There are five factors that make up your credit score, and
each factor weighs differently on your score. Here's the breakdown:
35% of your score is based on Payment History: The
biggest chunk of your credit score, payment history tells
lenders how you have been paying your bills. Late payments,
collections, past due accounts, and public records such as
bankruptcies can seriously hurt your score. It is very important
to not incur late payments on Mortgage Accounts. One 30-day
late can cost you 50-75 points.
30% of the score is based on Amounts Owed: The second
biggest factor affecting your credit score, this factor takes
into account how much is owed on all your accounts, how many
accounts you have that carry a balance, and what percentage
of your available credit are you using. Keep credit card balances
under 50% of the available limit at all times, and when preparing
to make a large purchase, bring those balances down to under
30% at least 3 months before applying for the loan.
10% of the score is based on New Credit: This factor
includes the number of recently opened accounts, the number
of credit inquiries, and the time since each account was opened.
This portion of the score also looks at how often you apply
for credit. It is best when applying for a mortgage that you
do not open or apply for new credit accounts. When shopping
for a new mortgage or auto loan, it pays to plan ahead so
that you do all of your shopping within a focused period of
time.
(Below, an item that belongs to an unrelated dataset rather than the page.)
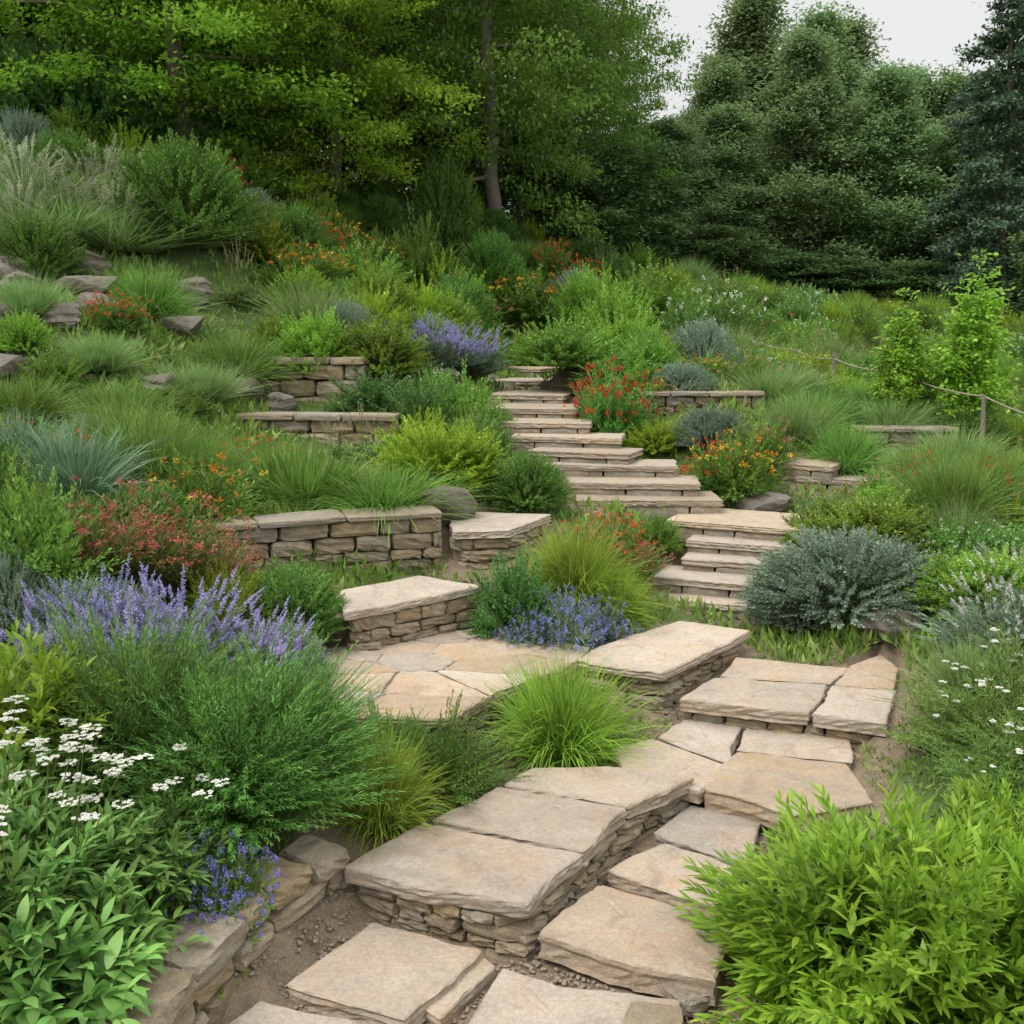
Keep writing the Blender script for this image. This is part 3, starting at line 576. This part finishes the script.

You can have your credit report pulled as many times
as you want within a 14-day period when shopping for a mortgage
or auto loan and it will only count as ONE hard inquiry.
15% of the score is based on Length of Credit History:
This factor scores you on how long you have had credit, the
time since you opened an account and the time since recent
account activity. While applying for a mortgage, consumers
will want to leave open accounts they have had for a long
time as it will help boost this portion of the score.
10% of the score is based on Types of Credit Used:
A mix of credit is the best way to develop a good score. The
most important consideration is to be picky about the type
of credit you apply for because that will really help your
score. For instance, to the scoring system, third party financed
credit cards (i.e. department store credit cards) are considered
to be particularly low quality credit as the holder of such
cards can appear desperate for credit. However, there is one
exception to this rule, and that is that the scoring system
considers Sears credit cards as a positive.